Julia Kater, Untitled, 2014. Courtesy and © SIM Galeria.

Julia Kater - SIM Galeria, Curitiba

The young French-Brazilian artist Julia Kater (b. 1980), born in Paris, lives and works in São Paulo. Her elegant photographic collages subvert and deconstruct notions of the image, dimensionality, and framing, echoing and obstructing our view of the visual elements of the picture. Each collage is handmade, never digitally altered, with the sky figuring prominently as a transitory, impermanent element. In 2011, Kater was the recipient of the Funarte Prize of Contemporary Art, and her work was recently included in the Trienal das Artes de Sorocaba in São Paulo (including the piece pictured here, which will be on offer at SP Arte) and the subject of a solo exhibition at the Cultural Center CAIXA Brasília.

Rodrigo Braga, Evento Biogeoquímico, 2014. Courtesy Amparo 60.

Rodrigo Braga - Amparo 60, Recife

The video and performance works by Rodrigo Braga (b. 1976) conjure fear, pain, struggle, violence, and awe. Born in the Amazonian jungle and raised in Recife, Braga's relationship with the enormity of nature figures prominently in his work, which largely constitutes photography these days. Braga has exhibited nationally and internationally, and in 2012 received the Pipa Prize from the Modern Art Museum of Rio de Janeiro and, in 2013, the Emerging Talent Prize of the Art Museum of São Paulo (MASP).

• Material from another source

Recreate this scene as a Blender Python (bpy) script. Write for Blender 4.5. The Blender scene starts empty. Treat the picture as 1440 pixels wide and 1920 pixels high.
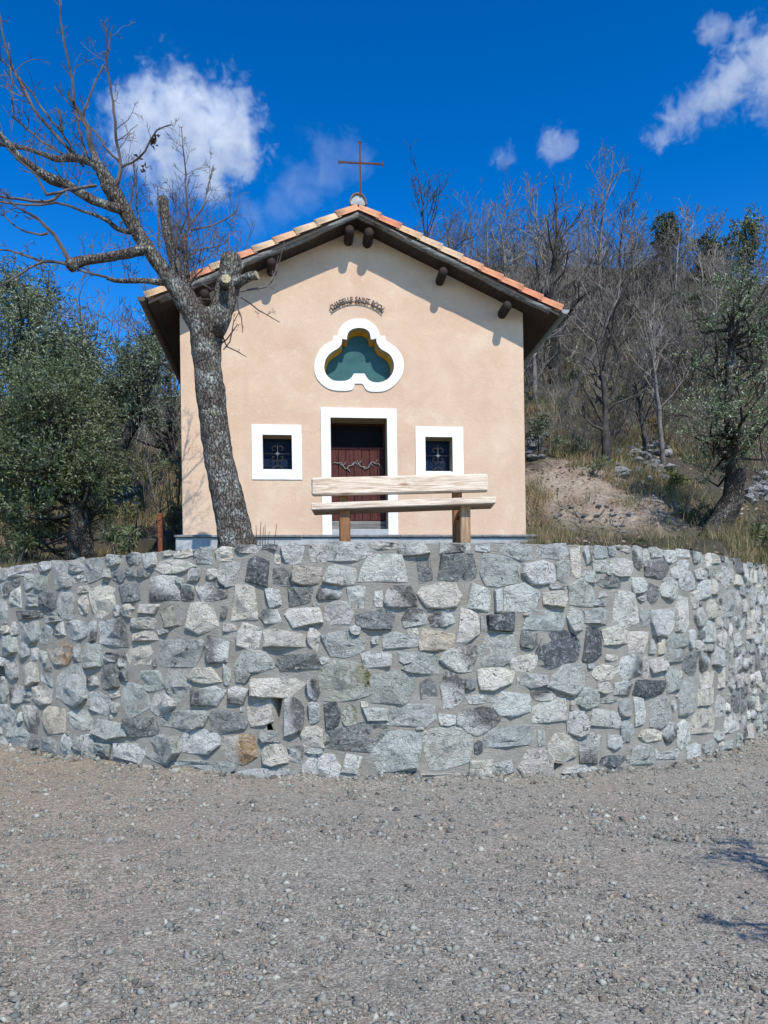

Lais Myrrha, Geometria do acidente, 2014. Courtesy and © Galeria Jaqueline Martins.

Lais Myrrha - Galeria Jaqueline Martins, São Paulo

Video and installation artist Lais Myrrha (b. 1974) made a big impact last year with her exhibition at Pivô, "Projeto Gameleira 1971," an installation view of which is pictured here. The project investigated the circumstances surrounding the deadliest civil construction accident in Brazil's history, the involvement of Brazil's celebrated modernist architect Oscar Niemayer, and the subsequent gap in history that occurred due to the suppression of media coverage of the accident. Myrrha's socially engaged work turns a critical eye to history, to profound effect.